Final remarks: The difficulties do not, I think, affect the basic account that the fundamental normative force of the rules of a game simply come from instrumental rationality: following the rules is necessary for the achievement of your goal. And there is a secondary normative force in multiplayer games, coming from general moral rules about compacts and deceit.

But perhaps we shouldn’t even say that there is normative force in the rules. They simply yield necessary conditions for achievement of one’s end. Perhaps they have no more, but no less, normative force than the fact that I need to exert energy to get to my office is.


T. R. M. Sharp said...

An interesting potential consequence of (5) is that things like mini-games and side quests are not identical to the game within which they are situated. So does it follow that I've stopped playing Elden Ring whenever I take a detour to defeat an optional mini-boss?

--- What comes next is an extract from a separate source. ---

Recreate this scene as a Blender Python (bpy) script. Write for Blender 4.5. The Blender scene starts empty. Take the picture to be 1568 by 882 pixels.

In RPGs like Elden Ring, Fallout, and so on, players often go on detours like this. In many cases they don't do so in order to beat the game, but for other reasons like enjoyment or curiosity. It is a bit weird to think that they are playing some other game. But maybe that's because we are used to thinking of things like Skyrim as individual games when in fact they are entire suites of potential games?

Alexander R Pruss said...

A complicating factor that I think I only briefly alluded to is that in many games one doesn't aim to win, but one also aims in favor of higher scores. That score is numerical in some games, in some games it is just kept in a list of sidequests completed, and in some, I expect, it is just kept in the player's memory (especially if the player has additional aims, such as side-seeing).